PARENTS! Still homeschooling your kids, or at least looking for something new for them to do?

Then how about a civics lesson by way of Runnymede?

Today marks the 805th anniversary of the signing of the Magna Carta in a field at Runnymede.

In case you weren’t following us back in 2014-2015, the Law Library, together with other divisions of the Library of Congress, put together an amazing exhibit just ahead of the 800th anniversary, featuring the Lincoln Cathedral’s copy of the Magna Carta.

King John of England (reigned 1199–1216). 1215 Exemplar of Magna Carta. Great Charter of Liberties. Manuscript on parchment, June 1215. Loaned by kind permission of the Dean and Chapter of Lincoln Cathedral, England.

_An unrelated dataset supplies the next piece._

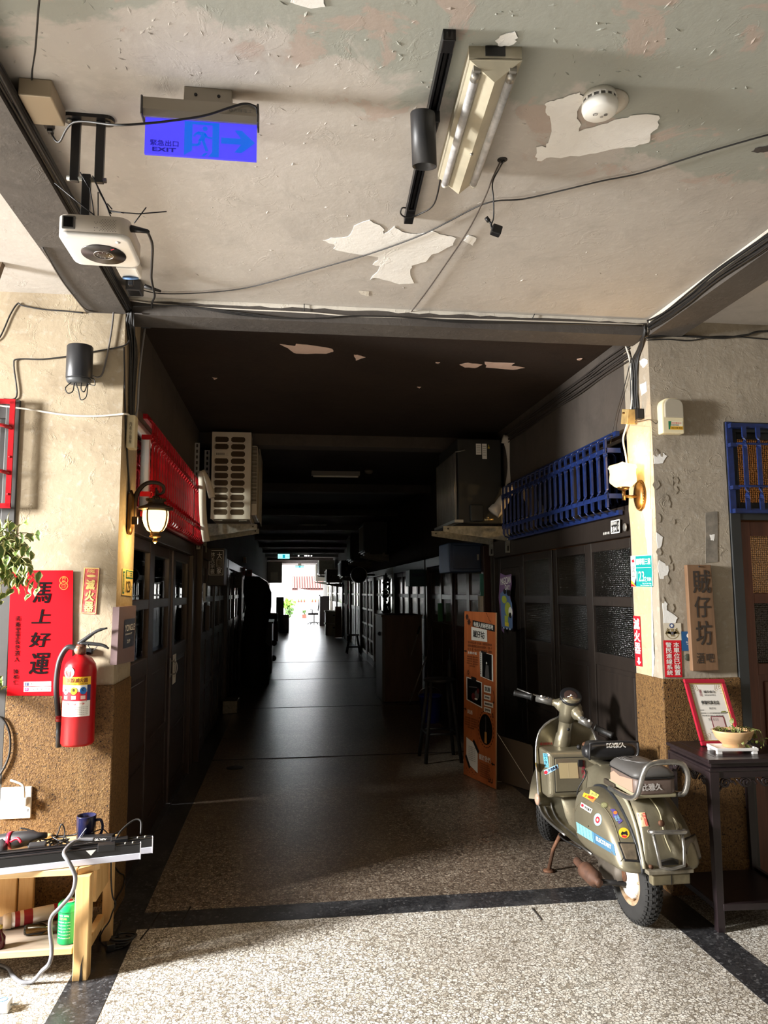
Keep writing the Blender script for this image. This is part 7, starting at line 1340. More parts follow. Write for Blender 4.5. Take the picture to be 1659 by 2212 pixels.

From the Library of Congress’s website.

The Library still maintains a page on its Exhibitions website, full of information and related research material, together with pictures of items that were displayed during the exhibit.

Want your kids to learn more about our Founding Fathers and their inspirations for our most basic governing documents?

The exhibition page has information on due process, including some history on Miranda rights.

How about reading more on early court cases involving the right to a trial by jury and the impetus behind the 7th amendment to the Constitution?

There is some very interesting material on the writ of habeas corpus (immunity from illegal imprisonment), including items about Japanese-American interments during World War II.

Ansel Adams (1902–1984). Mess Line, Noon, Manzanar Relocation Center, California [Japanese internment camp], 1943. Photographic reproduction. Prints and Photographs Division, Library of Congress.

Those residing in the D.C. area may be interested in reading about the Stamp Act and early instances of “Taxation without Representation.”

Or inspire them with the story of a 12-yer-old girl who traced the lineage of every president (except poor Martin Van Buren) back to King John.

There is even a “Learn More” section listing titles for readers of all ages.

And, by the way, the Magna Carta website is for adults as well!